For its delayed tenth anniversary, the VAULT Festival once again transforms the heart of Waterloo into a stage for fringe theatre makers. And not far from its main space, an ominous container titled the Void has been turned into an immersive stage for Chronic Insanity’s All Falls Down. The show relies on the principle of a popular interactive escape game. The audience is told the circumstances in which they find themselves and are given the ability to make decisions. Verbally, by instructing the narrator, the audience explores the world their experience is set in and impacts the unfolding events with their actions.

 

Gathered in a group of approximately ten people, the audience experiences the storyline together and gets to decide in unison on the decisions that shall be made.
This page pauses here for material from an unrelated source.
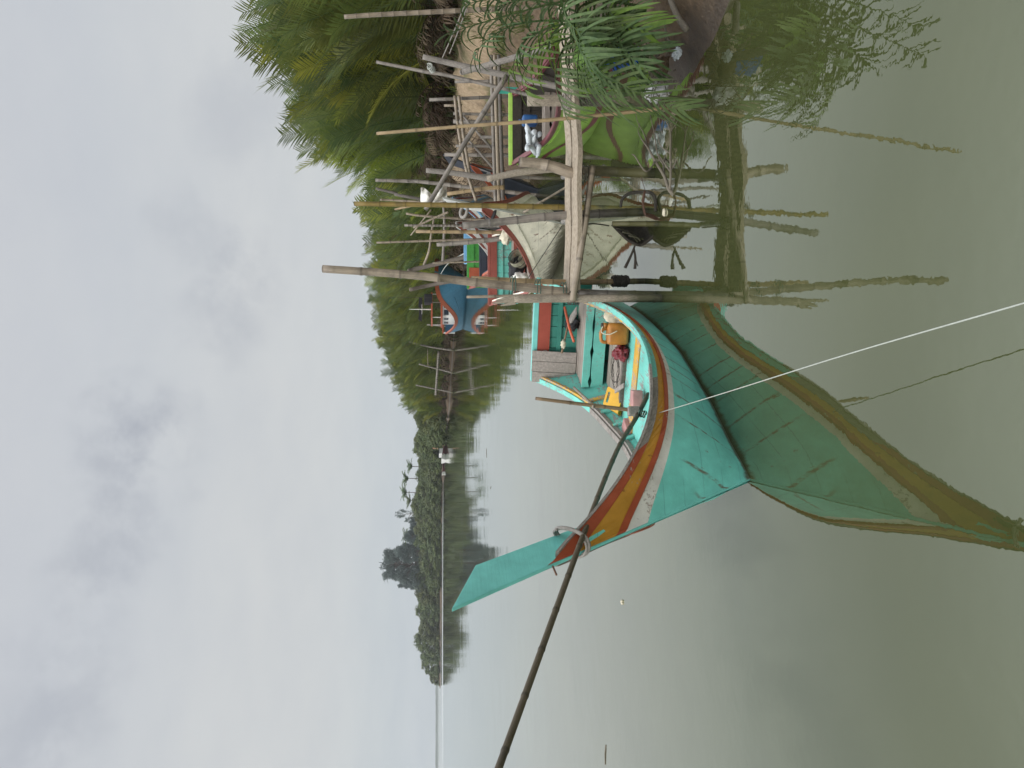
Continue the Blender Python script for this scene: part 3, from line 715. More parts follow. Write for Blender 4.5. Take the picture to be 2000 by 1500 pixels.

In the centre of the narrow container stands the show’s narrator and guide (Joe Strickland). With calm and monotone articulation, he explains the premise of the adventure and invites the audience to interact with each other to decide on actions.

 

Invited to their friend Sarah’s birthday party, the audience – a group of friends who had met at university – embarks on a holiday to celebrate. The birthday girl has recently acquired a pilot license and offers to shuttle the group to their designated location somewhere past a forest. However, soon after, the audience is told that they have just survived a plane crash (of which they have no memory) and now need to figure out how to survive in the wilderness. And, mysteriously, Sarah has disappeared into the woods and is nowhere to be found.

 

The adventure is illustrated on a small table in the middle of the space that has been decorated with miniature trees and the remains of a plane wreck, scattered across the mossy surface. Towering over the landscape is a pile of Jenga bricks stacked on top of each other. And occasionally one lucky audience member with a hunch for survival gets to pull a brick out of the construction and hope that the tower does not collapse. The point of this exercise never becomes clear as nothing changes once the tower has toppled. When one would expect the story to be over, or the big reveal to occur upon the tumbling of the bricks, the narrator keeps the story going.

 

In fact, Strickland’s presence in the room does not add much to the experience itself. His solemn delivery of hard facts and the objective unravelling of events fails to set the eerie mood that the immersive experience would need. Aside from picking up the audience’s instructions and opening the space up for a strung-out game of Jenga, his narration could have easily been delivered from one of the dark corners in the container – and given the audience an idea of the solitary feeling their characters are experiencing. 

 

When the adventure comes to an abrupt and unsatisfactory end, one can’t help but wonder whether it is due to the devised nature of the semi-interactive experience, or a lack of ideas towards the end of the creative process. 

 

All Falls Down reminds of a virtual lockdown escape game save for the fact that fellow players are not viewed through a computer screen.